I nearly hired out in the drafting department which had in excess of 20 men in the mid 1960's. The main function of the department was to measure and figure out how to fit in new piping lines and then draft the result.Pipe is a large factor in a grain processing industry.

My main point is that the wall thickness of the pipe is determined by its application.

John Swanson

Kurt Laughlin <fleeta@...>
 

There were several clay/brick works in this area (Beaver Falls PA) that made and shipped clay pipe and flue liners by rail. Additionally there were hardware distributors that received same.

There is/was a clay works in Sugar Creek OH that shipped pipe/liners by rail as recently as 2005 or so.

KL

----- Original Message -----
From: Jack Burgess

VCP has a bell on one end with a rubber
gasket but I wonder if it was ever shipped by rail.

Douglas Harding <dharding@...>
 

While I was at Naperville, I ate lunch at Panera Bread several times. A Canadian friend said he enjoyed eating at Panera because
their black plastic drinking straw made perfect pipe loads, as he grab a handful for his cold drink. A coat of dullcote and it was
ready. What I noticed was the Panera straw was a smaller diameter than the standard McDonalds straw, but not as small as coffee
stirrers. Might be the perfect size for drill pipe.

Doug Harding
www.iowacentralrr.org

Bob McCarthy
 

--- On Wed, 12/3/08, Douglas Harding <dharding@...> wrote:

From: Douglas Harding <dharding@...>
Subject: [STMFC] Re: Pipe loads on the cheap
To: STMFC@...
Date: Wednesday, December 3, 2008, 3:28 AM






While I was at Naperville, I ate lunch at Panera Bread several times. A Canadian friend said he enjoyed eating at Panera because
their black plastic drinking straw made perfect pipe loads, as he grab a handful for his cold drink. A coat of dullcote and it was
ready. What I noticed was the Panera straw was a smaller diameter than the standard McDonalds straw, but not as small as coffee
stirrers. Might be the perfect size for drill pipe.

Doug Harding
www.iowacentralrr. org


















[Non-text portions of this message have been removed]
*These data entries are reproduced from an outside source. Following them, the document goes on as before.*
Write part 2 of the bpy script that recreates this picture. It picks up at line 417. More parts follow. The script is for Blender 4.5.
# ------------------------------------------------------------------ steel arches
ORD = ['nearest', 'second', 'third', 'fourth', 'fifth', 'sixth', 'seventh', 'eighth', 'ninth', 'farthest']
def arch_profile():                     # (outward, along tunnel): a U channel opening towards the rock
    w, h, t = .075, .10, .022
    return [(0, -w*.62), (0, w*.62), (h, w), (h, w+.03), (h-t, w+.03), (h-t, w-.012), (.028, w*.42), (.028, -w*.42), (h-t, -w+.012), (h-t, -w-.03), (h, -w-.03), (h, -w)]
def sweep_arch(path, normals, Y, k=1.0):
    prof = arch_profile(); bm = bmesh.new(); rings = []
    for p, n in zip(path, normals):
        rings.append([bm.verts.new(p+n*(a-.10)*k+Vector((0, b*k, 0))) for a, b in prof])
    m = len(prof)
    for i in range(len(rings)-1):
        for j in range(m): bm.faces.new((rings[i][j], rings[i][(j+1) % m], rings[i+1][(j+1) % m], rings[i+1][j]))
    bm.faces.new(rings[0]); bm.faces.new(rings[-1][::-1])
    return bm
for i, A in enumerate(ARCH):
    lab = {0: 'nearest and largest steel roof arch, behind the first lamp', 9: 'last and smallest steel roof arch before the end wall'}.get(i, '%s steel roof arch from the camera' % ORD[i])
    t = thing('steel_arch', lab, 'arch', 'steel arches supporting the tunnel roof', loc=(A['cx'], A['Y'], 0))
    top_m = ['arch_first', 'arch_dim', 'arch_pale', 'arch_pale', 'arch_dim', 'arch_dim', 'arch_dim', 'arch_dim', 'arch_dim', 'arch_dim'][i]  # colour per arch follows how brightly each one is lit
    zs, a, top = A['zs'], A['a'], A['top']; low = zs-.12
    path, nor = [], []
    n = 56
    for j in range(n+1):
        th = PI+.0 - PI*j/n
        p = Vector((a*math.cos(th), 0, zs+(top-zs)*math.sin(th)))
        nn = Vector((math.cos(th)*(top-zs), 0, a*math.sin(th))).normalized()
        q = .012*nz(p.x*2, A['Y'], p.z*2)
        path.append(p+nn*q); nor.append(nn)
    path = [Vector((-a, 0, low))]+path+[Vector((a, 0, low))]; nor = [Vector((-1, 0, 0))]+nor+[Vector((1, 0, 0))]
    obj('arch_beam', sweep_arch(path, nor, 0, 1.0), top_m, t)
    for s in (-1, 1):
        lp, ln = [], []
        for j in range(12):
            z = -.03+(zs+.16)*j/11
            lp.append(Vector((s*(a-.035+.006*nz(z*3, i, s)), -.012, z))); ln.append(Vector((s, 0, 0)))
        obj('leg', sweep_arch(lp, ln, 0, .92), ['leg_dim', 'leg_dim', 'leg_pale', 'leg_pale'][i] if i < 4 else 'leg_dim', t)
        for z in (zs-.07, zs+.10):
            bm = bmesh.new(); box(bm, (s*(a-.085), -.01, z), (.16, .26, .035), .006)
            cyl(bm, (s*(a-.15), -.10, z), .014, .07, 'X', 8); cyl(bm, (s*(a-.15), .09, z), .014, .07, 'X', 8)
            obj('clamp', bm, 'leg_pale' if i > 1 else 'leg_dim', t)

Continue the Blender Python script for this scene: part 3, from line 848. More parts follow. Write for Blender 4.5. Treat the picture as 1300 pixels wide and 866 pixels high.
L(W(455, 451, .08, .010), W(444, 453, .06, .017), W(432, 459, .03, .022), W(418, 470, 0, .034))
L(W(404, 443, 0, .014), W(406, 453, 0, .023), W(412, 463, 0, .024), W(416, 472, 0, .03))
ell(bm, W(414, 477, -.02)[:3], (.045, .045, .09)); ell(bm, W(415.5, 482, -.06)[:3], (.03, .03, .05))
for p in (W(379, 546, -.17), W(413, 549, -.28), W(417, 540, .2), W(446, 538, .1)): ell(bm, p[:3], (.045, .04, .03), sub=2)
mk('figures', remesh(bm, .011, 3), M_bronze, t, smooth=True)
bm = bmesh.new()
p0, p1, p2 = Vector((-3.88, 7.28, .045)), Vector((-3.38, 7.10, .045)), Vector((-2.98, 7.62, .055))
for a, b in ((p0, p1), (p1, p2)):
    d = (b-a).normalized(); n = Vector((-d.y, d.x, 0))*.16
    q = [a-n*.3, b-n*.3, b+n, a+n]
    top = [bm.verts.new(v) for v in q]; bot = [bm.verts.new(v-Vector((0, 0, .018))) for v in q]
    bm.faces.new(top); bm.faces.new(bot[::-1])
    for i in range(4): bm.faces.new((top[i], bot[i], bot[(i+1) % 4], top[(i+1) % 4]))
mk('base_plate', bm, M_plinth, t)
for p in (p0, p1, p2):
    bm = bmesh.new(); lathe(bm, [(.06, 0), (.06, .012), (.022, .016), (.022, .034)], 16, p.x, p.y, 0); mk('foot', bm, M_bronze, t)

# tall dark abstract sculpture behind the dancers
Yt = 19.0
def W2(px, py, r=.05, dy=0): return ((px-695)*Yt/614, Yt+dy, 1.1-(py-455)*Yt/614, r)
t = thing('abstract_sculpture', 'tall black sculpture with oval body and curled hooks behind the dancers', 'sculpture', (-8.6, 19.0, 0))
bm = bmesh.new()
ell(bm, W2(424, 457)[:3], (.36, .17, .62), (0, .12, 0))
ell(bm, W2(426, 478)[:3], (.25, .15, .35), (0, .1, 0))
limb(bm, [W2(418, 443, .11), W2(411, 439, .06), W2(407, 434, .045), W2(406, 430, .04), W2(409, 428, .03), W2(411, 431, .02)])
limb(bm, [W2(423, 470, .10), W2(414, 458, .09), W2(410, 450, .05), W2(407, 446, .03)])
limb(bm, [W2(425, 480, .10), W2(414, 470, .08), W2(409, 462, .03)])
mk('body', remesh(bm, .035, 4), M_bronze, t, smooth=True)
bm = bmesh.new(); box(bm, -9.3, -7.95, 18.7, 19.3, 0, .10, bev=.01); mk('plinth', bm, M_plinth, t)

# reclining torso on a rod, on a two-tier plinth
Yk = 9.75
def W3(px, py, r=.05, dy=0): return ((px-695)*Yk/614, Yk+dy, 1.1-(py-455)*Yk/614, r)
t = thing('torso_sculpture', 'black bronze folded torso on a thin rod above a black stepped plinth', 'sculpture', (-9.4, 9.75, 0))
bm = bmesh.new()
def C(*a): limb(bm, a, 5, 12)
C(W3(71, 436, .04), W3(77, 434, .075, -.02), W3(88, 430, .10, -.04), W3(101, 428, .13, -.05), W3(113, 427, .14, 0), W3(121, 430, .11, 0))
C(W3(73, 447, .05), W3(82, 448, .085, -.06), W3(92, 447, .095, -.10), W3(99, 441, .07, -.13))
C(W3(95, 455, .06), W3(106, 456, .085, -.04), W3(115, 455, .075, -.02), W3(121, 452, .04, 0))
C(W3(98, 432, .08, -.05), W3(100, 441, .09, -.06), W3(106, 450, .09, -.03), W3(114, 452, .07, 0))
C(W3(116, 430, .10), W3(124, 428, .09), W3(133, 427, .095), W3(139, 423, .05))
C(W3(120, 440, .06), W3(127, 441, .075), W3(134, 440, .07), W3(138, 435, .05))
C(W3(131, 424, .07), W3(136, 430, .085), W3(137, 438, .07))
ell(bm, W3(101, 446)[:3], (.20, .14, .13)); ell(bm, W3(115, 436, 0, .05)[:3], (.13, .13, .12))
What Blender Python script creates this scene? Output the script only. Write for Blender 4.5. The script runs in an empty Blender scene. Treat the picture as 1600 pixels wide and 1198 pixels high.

John F. Pautz <jfpautz@...>
 

--- In STMFC@..., "Douglas Harding" <dharding@...> wrote:
What I noticed was the Panera straw was a smaller diameter than the
standard McDonalds straw, but not as small as coffee
stirrers. Might be the perfect size for drill pipe.
Drill pipe (actually tubing, as it is sized by outside diameter rather
than nominal inside diameter for pipe) was usually 2-7/8, 3-5/8, 4-5/8
inch diameter. Generally drill tubing has one end upset by approximatly
1/2 inch and is then tapped, while the other end is threaded. For
shipping the threaded end has a protective plastic cap on it.

John F. Pautz
American Switch & Signal
P:48 track components

Earl Tuson
 

Tim O' asks,

What is the typical diameter of drill pipe?
Any given well could use a range of pipe sizes.

There are actually two kinds of "pipe" involved, casing and drill pipe. You start out drilling a big hole, with a bit on the bottom of the pipe that is smaller in diameter than the hole you are drilling. Drilling fluids are pumped down through the pipe, cooling the bit and keeping pressure on the formations being drilled through. You can only go so far, or the well could begin collapsing, so you pull out, and insert casing. Casing is a larger pipe. Next, a smaller bit is selected that will fit down inside the casing placed, and drilling commences again. The inital hole size is dependent upon how deep you plan to eventually drill, which is in turn dependent on the particular formation. The largest bit I have knowledge of was a 22 1/2", but the common drill sizes are 12 1/4", 10 5/8", 8 1/2", and 6 1/2". There are additional sizes above and below that as well. I cannot recall the pipe thread sizes on the bottom of the bits, so cannot tell you what sizes the drill pipe is, but I think we only used two thread sizes on the drill sizes I listed above. Casing OD would be a bit smaller than the bit, so it could be shoved into place and then cemented on the outside. ID has to fit the next drill size. So, if you wanted to deliver a load of casing and pipe to a job and haul it all in one freight car load, half has to be one or two sizes of small drill pipe, and half has to be roughly equally divided into several sizes of larger casing.

Both the drill pipe and casing are threaded, and require protective caps during shipment. Nowadays those are plastic (bright blue, red, and so forth,) but I don't know what was used during the steam era.

Earl Tuson
former oil field drill bit engineer

Kurt Laughlin <fleeta@...>
 

In 1981 I worked at a plant that made thread protectors for oilfield products. They were steel. There were both internal and external types, with variations in shape and configuration, I'm guessing based on whether they were for API or NPT threads.

Another potential freight car load: We would receive (in PA ) loads of used protectors from the field (western and southwestern US) for refurbishment by pickling and chasing the threads. Even in '81 it made economic sense to do this for the large (16+ inch) sizes. In the Steam Era - when labor was cheap and material expensive, I would not be surprised to learn that all but the smallest sizes were recycled.

KL

----- Original Message -----
From: Earl Tuson

Both the drill pipe and casing are threaded, and require protective caps during shipment. Nowadays those are plastic (bright blue, red, and so forth,) but I don't know what was used during the steam era.